Reporting from Copenhagen
A new global warming pact, heralded by U.S. President Barack Obama as "an important milestone" and considered a done deal late Friday night, unraveled in the wee hours of Saturday morning, even though the world's biggest carbon polluters supported it.
The U.S. president had landed in snow-covered Copenhagen around 9 a.m. Friday, joining the tail end of critical two-week climate talks to help break a deadlock and broker a deal.
At 10:30 p.m. Friday, after 12 hours of intense negotiations, Obama declared to the world that the UN had agreed to a "Copenhagen Accord," a new framework to drive a truly global climate change in 2010 that would cover all nations on Earth.
It was backed by the world's four major emerging economies, China, Brazil, India and South Africa.
"Today, we've made meaningful and unprecedented breakthrough here in Copenhagen," Obama said. "I am confident we are moving in the right direction of a significant accord."
The impression from his announcement was that a global warming deal had been struck, finally.
"Throughout the day, we worked with many countries to establish a new consensus around these three points, a consensus that will serve as a foundation for global action to confront the threat of climate change for years to come," the U.S. president said.
The key pieces of the "Copenhagen Accord" deal included: an acknowledgment of the need to hold temperature increases to below 2 degrees; targets by rich nations to limit greenhouse gas emissions by 2020; immediate fast-start financing of $30 billion over 3 years from the rich countries; and a long-term financing goal of $100 billion by 2020.
Soon after midnight, after Obama had left for Washington, Lumumba Stanislaus Di-Aping, the Sudanese chief negotiator for the G77 plus China bloc of developing nations, brought the talks to a crisis, declaring to reporters that the deal was dead, and that his nation of Sudan would not support an "unfair deal."
An agreement requires yes votes from all of the 193 nations.
Di-Aping said, "the events present the worst development of climate change negotiations in history."
"What has happened today confirms what we have been suspicious of: that a deal be superimposed by United States with the help of the Danish government on all nations of the world," he said.
Tuvalu and other members of the Alliance of Small Island States (AOSIS), who say rising sea levels threatens to wipe them off the map, had pushed for a Copenhagen deal that would limit the average global temperature rise to no more than 1.5 degrees Celsius. The target was absent from the final document.
At the plenary session Saturday morning, Ian Fry, chief negotiator of the tiny Pacific island of Tuvalu, said: "I regret to inform you that Tuvalu cannot accept this document."
Fry condemned President Obama’s announcement of a deal before the UN process was completed, calling it "negotiation by media."
Bolivia also came out against the accord, saying it was "offended" by the way the agreement was announced.
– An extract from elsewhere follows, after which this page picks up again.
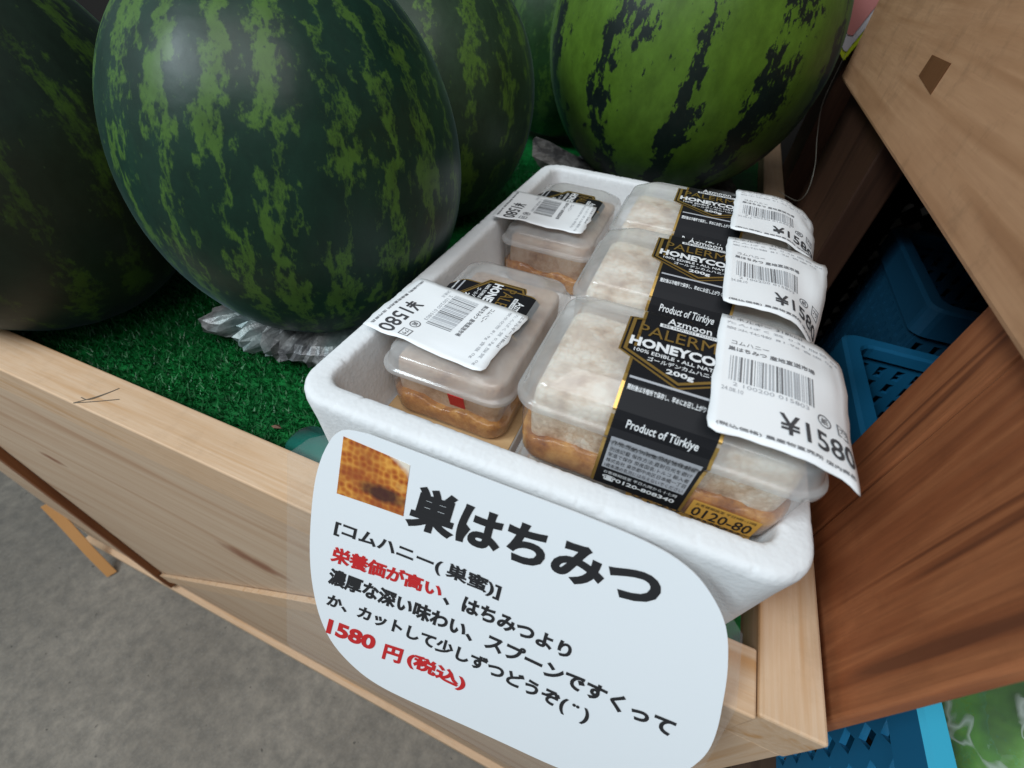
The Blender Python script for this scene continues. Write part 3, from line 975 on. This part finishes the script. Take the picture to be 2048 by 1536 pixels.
def make_tub(label, loc, label_band=True, zs=1.0):
    t = thing('honeycomb_tub', loc, label, 'honeycomb tub', 'clear tubs of honeycomb')
    t.scale = (1, 1, zs)
    lo = link_mesh('lid', *loft(tub_loops(LIDP), False, True), M['lid'], t, True)
    link_mesh('tub_body', *loft(tub_loops(BODP[::-1]), True, False), M['tub'], t, True)
    # comb slab with uneven capped top
    loops = []
    prof = [(0.036, 0.012), (0.034, 0.05), (0.032, 0.11), (0.034, 0.150), (0.036, 0.165), (0.040, 0.171), (0.048, 0.173), (0.075, 0.174), (0.10, 0.174), (0.13, 0.174), (0.16, 0.174)]
    for i, z in prof:
        L = []
        for x, y in rr_loop(i, TL - i, i, TD - i, max(0.030 - 0.15 * i, 0.006), 4, 18):
            d = noise.noise(Vector((x * 18, y * 18, z * 8))) * 0.006 + noise.noise(Vector((x * 75, y * 75, z * 40))) * 0.003
            L.append((x + d * 0.5, y + d * 0.5, z + (d if z > 0.09 else 0)))
        loops.append(L)
    link_mesh('honeycomb', *loft(loops, True, True), M['comb'], t, True)
    loops = []
    for i, z0 in ((0.038, 0.004), (0.0225, 0.006), (0.0185, 0.018), (0.0168, 0.040), (0.0152, 0.068), (0.024, 0.0685)):
        L = []
        for x, y in rr_loop(i, TL - i, i, TD - i, 0.050 - 0.2 * i, 6, 24):
            z = z0
            if z0 > 0.04:
                z += 0.030 * noise.noise(Vector((x * 9, y * 9, 2))) + 0.016 * noise.noise(Vector((x * 40, y * 40, 5)))
            L.append((x, y, z))
        loops.append(L)
    link_mesh('honey', *loft(loops, True, True), M['honey'], t, True)
    if label_band:
        cx = TL / 2
        p = Printed(on_tub)
        q0, q1 = -(TD - 0.16) - 0.03, _fl[-1] * 0.995
        p.rect(cx - 0.090, cx + 0.090, q0, q1, M['gold'], 0.0014, 2, 30)
        p.rect(cx - 0.084, cx + 0.084, q0, q1, M['black_print'], 0.0022, 2, 30)
        hx = lambda k: [(cx + u * k, -0.112 + v * k) for u, v in ((-0.115, -0.055), (-0.115, 0.055), (0.0, 0.118), (0.115, 0.055), (0.115, -0.055), (0.0, -0.118))]
        p.poly(hx(1.0), M['gold'], 0.0030)
        p.poly(hx(0.965), M['black_print'], 0.0036)
        p.ring(hx(0.93), hx(0.87), M['gold'], 0.0042)
        T = lambda s, hw, y0, y1, mat, bold=0.0: p.text(s, cx - hw, cx + hw, 0.080 - y0, 0.080 - y1, mat, 0.0044, bold)
        # rows on the lid (y measured from the tub's front edge)
        T('Azmoon', 0.042, 0.250, 0.272, M['white_ink'], 0.01)
        p.rect(cx - 0.055, cx + 0.055, -0.157, -0.168, M['white_ink'], 0.0042)
        p.text('BEE HARVEST FOOD', cx - 0.05, cx + 0.05, -0.159, -0.166, M['black_print'], 0.0046, 0.0)
        T('PALERMO', 0.090, 0.196, 0.230, M['gold'], 0.0)
        T('HONEYCOMB', 0.100, 0.158, 0.186, M['white_ink'], 0.045)
        T('100% EDIBLE • ALL NATURAL', 0.088, 0.142, 0.152, M['white_ink'], 0.012)
        T('ゴールデンカムハニー', 0.060, 0.124, 0.136, M['white_ink'], 0.012)
        T('200g', 0.024, 0.100, 0.117, M['white_ink'], 0.03)
        R_ = lambda s, hw, qa, qb, mat, bold=0.0: p.text(s, cx - hw, cx + hw, qb, qa, mat, 0.0044, bold)
        p.rect(cx - 0.080, cx + 0.080, 0.004, 0.009, M['grey_box'], 0.0030, 1, 2)
        QF = _fl[7]
        R_('開封後は冷暗所で保存し、早めにお召し上がりください', 0.078, 0.020, 0.030, M['white_ink'], 0.015)
        R_('Product of Türkiye', 0.060, QF - 0.046, QF - 0.026, M['white_ink'], 0.02)
        p.rect(cx - 0.077, cx + 0.077, QF - 0.010, QF + 0.088, M['grey_box'], 0.0030, 1, 10)
        rows = ['名称:巣はちみつ 原材料名:蜂蜜', '(トルコ産) 内容量:200g 賞味期限', '別途記載 保存方法:直射日光を避け', '常温で保存 原産国名:トルコ 輸入者', '株式会社 東京都中央区日本橋一丁目', '1歳未満の乳児には与えないでください']
        for k, s in enumerate(rows):
            R_(s, 0.073, QF - 0.004 + k * 0.0152, QF + 0.0075 + k * 0.0152, M['ink'], 0.0)
        R_('お客様相談室 平日九時から十七時', 0.070, QF + 0.093, QF + 0.102, M['white_ink'], 0.0)
        R_('☎0120-808340', 0.070, QF + 0.106, QF + 0.122, M['white_ink'], 0.03)
        p.rect(cx + 0.098, TL - 0.055, _fl[-1] - 0.050, _fl[-1] - 0.002, M['orange_label'], 0.0022, 2, 4)
        p.text('お客様相談室 平日9時~17時', cx + 0.105, TL - 0.062, _fl[-1] - 0.038, _fl[-1] - 0.046, M['ink'], 0.003, 0.0)
        p.text('0120-80', cx + 0.105, TL - 0.062, _fl[-1] - 0.006, _fl[-1] - 0.034, M['ink'], 0.003, 0.01)
        p.build('product_label', t)
    return t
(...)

It "doesn't respect almost two years of work" and is "representative of a small group that believes it has the political authority to impose this document on us."
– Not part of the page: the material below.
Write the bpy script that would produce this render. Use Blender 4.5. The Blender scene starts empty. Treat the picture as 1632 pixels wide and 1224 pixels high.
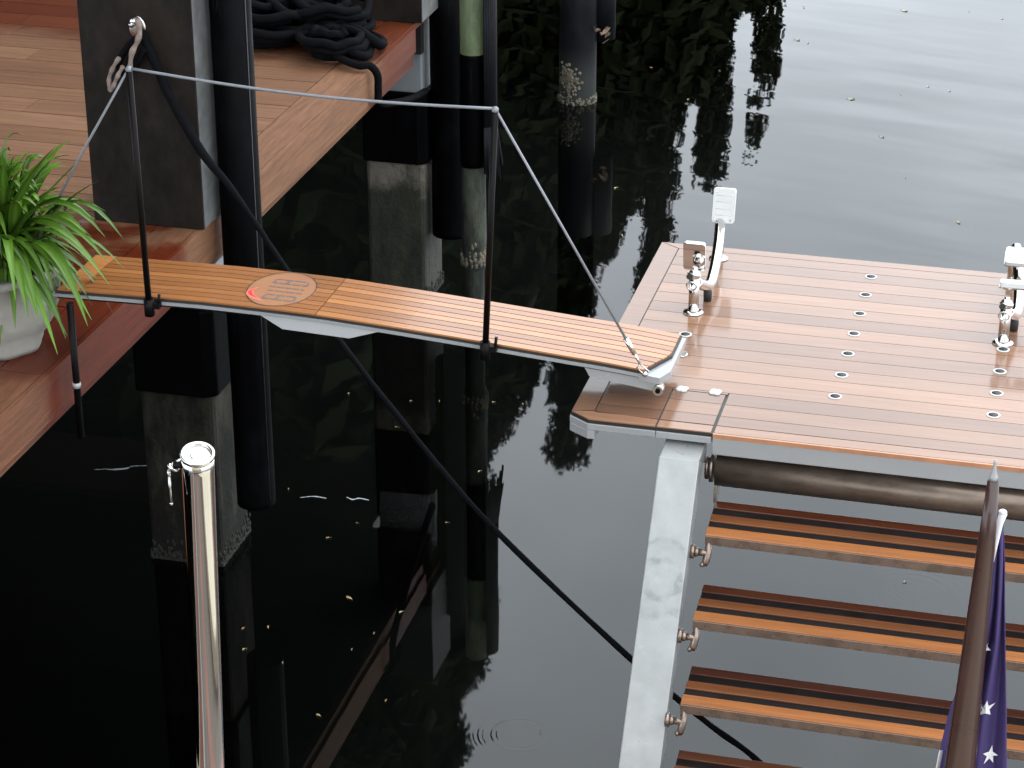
import bpy, math, random
from mathutils import Vector, Matrix
R = math.radians
random.seed(7)
sc = bpy.context.scene
col = sc.collection

WZ = -.38          # height of the water surface
# ------------------------------------------------------------------ camera
CAMZ = 4.25
PITCH, YAW, FPX = R(24.92), R(14.39), 3629.0
FW = Vector((-math.sin(YAW)*math.cos(PITCH), math.cos(YAW)*math.cos(PITCH), -math.sin(PITCH)))
RT = Vector((math.cos(YAW), math.sin(YAW), 0))
UP = RT.cross(FW)
cd = bpy.data.cameras.new("camera")
cam = bpy.data.objects.new("camera", cd)
col.objects.link(cam)
cam.matrix_world = Matrix(((RT.x, UP.x, -FW.x, 0), (RT.y, UP.y, -FW.y, 0), (RT.z, UP.z, -FW.z, CAMZ), (0, 0, 0, 1)))
cd.sensor_fit = 'HORIZONTAL'; cd.sensor_width = 36; cd.lens = FPX/1632*36
cd.clip_start = 0.05; cd.clip_end = 2000
sc.camera = cam

# ------------------------------------------------------------------ sky, sun, exposure
w = bpy.data.worlds.new("World"); sc.world = w; w.use_nodes = True
wt = w.node_tree; wn = wt.nodes; wl = wt.links; wn.clear()
wo = wn.new('ShaderNodeOutputWorld'); bg = wn.new('ShaderNodeBackground')
sky = wn.new('ShaderNodeTexSky'); sky.sky_type = 'NISHITA'; sky.sun_disc = False
sky.sun_elevation = R(52); sky.sun_rotation = R(35)
tc = wn.new('ShaderNodeTexCoord'); sp = wn.new('ShaderNodeSeparateXYZ')
wl.new(tc.outputs['Generated'], sp.inputs[0])
rmp = wn.new('ShaderNodeMapRange'); rmp.inputs['From Min'].default_value = 0.0; rmp.inputs['From Max'].default_value = 1.0
rmp.inputs['To Min'].default_value = 14.5; rmp.inputs['To Max'].default_value = 14.0
wl.new(sp.outputs['Z'], rmp.inputs['Value'])
nz = wn.new('ShaderNodeTexNoise'); nz.inputs['Scale'].default_value = 4.5; nz.inputs['Detail'].default_value = 4
wl.new(tc.outputs['Generated'], nz.inputs['Vector'])
nr = wn.new('ShaderNodeMapRange'); nr.inputs['From Min'].default_value = .3; nr.inputs['From Max'].default_value = .7
nr.inputs['To Min'].default_value = .80; nr.inputs['To Max'].default_value = 1.20
wl.new(nz.outputs['Fac'], nr.inputs['Value'])
mu = wn.new('ShaderNodeMath'); mu.operation = 'MULTIPLY'
wl.new(rmp.outputs[0], mu.inputs[0]); wl.new(nr.outputs[0], mu.inputs[1])
cc = wn.new('ShaderNodeVectorMath'); cc.operation = 'SCALE'; cc.inputs[0].default_value = (.91, .985, 1.05)
wl.new(mu.outputs[0], cc.inputs['Scale'])
mx = wn.new('ShaderNodeMix'); mx.data_type = 'RGBA'; mx.inputs['Factor'].default_value = .93
wl.new(sky.outputs[0], mx.inputs['A']); wl.new(cc.outputs[0], mx.inputs['B'])
wl.new(mx.outputs['Result'], bg.inputs['Color']); bg.inputs['Strength'].default_value = .12
wl.new(bg.outputs[0], wo.inputs[0])
sd = bpy.data.lights.new("sun", 'SUN'); sd.energy = 0.5; sd.angle = R(25); sd.color = (1, .97, .92)
so = bpy.data.objects.new("sun", sd); col.objects.link(so)
# light comes from the elevation / rotation given to the sky
az = R(35); el = R(52)
sdir = Vector((math.sin(az)*math.cos(el), math.cos(az)*math.cos(el), math.sin(el)))
so.rotation_euler = (-sdir).to_track_quat('-Z', 'Y').to_euler()
sc.view_settings.view_transform = 'Standard'; sc.view_settings.look = 'None'
sc.view_settings.exposure = 1.0; sc.view_settings.gamma = 1.0; sc.view_settings.use_curve_mapping = False

# ------------------------------------------------------------------ materials
class NT:
    def __init__(s, name):
        s.m = bpy.data.materials.new(name); s.m.use_nodes = True
        s.t = s.m.node_tree; s.n = s.t.nodes; s.l = s.t.links
        s.p = s.n['Principled BSDF']
    def new(s, k, **kw):
        n = s.n.new(k)
        for a, b in kw.items(): setattr(n, a, b)
        return n
    def put(s, v, sock):
        if hasattr(v, 'links') or isinstance(v, bpy.types.NodeSocket): s.l.new(v, sock)
        elif isinstance(v, (tuple, list)) and sock.type == 'RGBA' and len(v) == 3: sock.default_value = (*v, 1)
        else: sock.default_value = v
    def math(s, op, a, b=0.0, c=0.0):
        n = s.new('ShaderNodeMath', operation=op)
        s.put(a, n.inputs[0]); s.put(b, n.inputs[1]); s.put(c, n.inputs[2]); return n.outputs[0]
    def pos(s, scale=(1, 1, 1), obj=False):
        g = s.new('ShaderNodeTexCoord').outputs['Object'] if obj else s.new('ShaderNodeNewGeometry').outputs['Position']
        v = s.new('ShaderNodeVectorMath', operation='MULTIPLY'); s.l.new(g, v.inputs[0]); v.inputs[1].default_value = scale
        return v.outputs[0]
    def noise(s, vec, scale, detail=4, rough=.55):
        n = s.new('ShaderNodeTexNoise'); s.l.new(vec, n.inputs['Vector'])
        n.inputs['Scale'].default_value = scale; n.inputs['Detail'].default_value = detail; n.inputs['Roughness'].default_value = rough
        return n.outputs['Fac']
    def ramp(s, fac, a, b, lo=0.0, hi=1.0, smooth=False):
        n = s.new('ShaderNodeMapRange'); n.clamp = True
        if smooth: n.interpolation_type = 'SMOOTHSTEP'
        s.put(fac, n.inputs[0]); n.inputs[1].default_value = a; n.inputs[2].default_value = b
        n.inputs[3].default_value = lo; n.inputs[4].default_value = hi; return n.outputs[0]
    def mix(s, f, a, b, mode='MIX'):
        n = s.new('ShaderNodeMix', data_type='RGBA', blend_type=mode)
        s.put(f, n.inputs['Factor']); s.put(a, n.inputs['A']); s.put(b, n.inputs['B']); return n.outputs['Result']
    def scale(s, c, f):
        n = s.new('ShaderNodeVectorMath', operation='SCALE'); s.put(c, n.inputs[0]); s.put(f, n.inputs['Scale']); return n.outputs[0]
    def bump(s, h, dist, strength=1.0):
        n = s.new('ShaderNodeBump'); n.inputs['Distance'].default_value = dist; n.inputs['Strength'].default_value = strength
        s.put(h, n.inputs['Height']); return n.outputs[0]
    def attr(s, name):
        n = s.new('ShaderNodeAttribute'); n.attribute_name = name; return n.outputs['Fac']
    def set(s, **kw):
        for k, v in kw.items(): s.put(v, s.p.inputs[k.replace('_', ' ')])
        return s.m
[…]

Venezuela, Cuba, Costa Rica and Nicaragua also voiced opposition early Saturday morning.
When the conference's president, Danish Prime Minister Lars Lokke Rasmussen, called for a show of hands from countries opposed, he counted at least four, including a vocal Venezuela. It was clear then, he said, that the proposed accord would not be officially adopted.
Around 50 nations, including countries of the EU, had formally supported it as of 4:30 a.m. Saturday. Together, they represent more than 80 percent of the world's global warming emissions.
But not one of the supporters was willing to say the accord was adequate to address climate change on its own, including the United States.